18. The PCV system of claim 12, the adapter plug further having:

a first end portion including an exterior flange to attach to a breather hose;

a threaded second end portion, said threads adapted to engage threads in the third PCV plate orifice; and

a raised portion extending between the first end portion and the second end portion, the raised portion to receive a wrench head to tighten the adapter plug within the third PCV plate orifice, the raised portion defining an adaptor seat to receive a gasket.

19. The PCV system of claim 12, the one or more link plate plugs comprising two link plate plugs to each extend through one of the first and second link plate orifices and at least partially into one of the first and second PCV plate orifices to form a fluid channel that allows fluid to enter one of the link plate plugs, flow through the link plate opening that extends between the first and second link plate orifices, and exit through the other link plate plug.
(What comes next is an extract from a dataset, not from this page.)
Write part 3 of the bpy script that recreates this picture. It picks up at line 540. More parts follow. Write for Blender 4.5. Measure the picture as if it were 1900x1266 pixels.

20. A method of ventilating a crankcase, comprising:

attaching a crankcase ventilation plate including at least two orifices over an engine opening;

placing a link plate including at least two orifices and an opening between two of the at least two link plate orifices on the positive crankcase ventilation plate such that at least two of the link plate orifices are aligned coaxially with at least two of the crankcase ventilation plate orifices; and

attaching two link plate plugs, each to one of the at least two crankcase ventilation plate orifices through the link plate orifices, the link plate plugs each comprising an outer portion, a connecting portion, and a lateral portion extending therebetween, and also comprising a fluid flow bore extending through the connecting portion into the lateral portion and a plurality of transverse bores extending from the fluid flow bore through the lateral portion such that the fluid flow bore, at least one of the plurality of transverse bores, and the opening in the link plate are in fluid communication.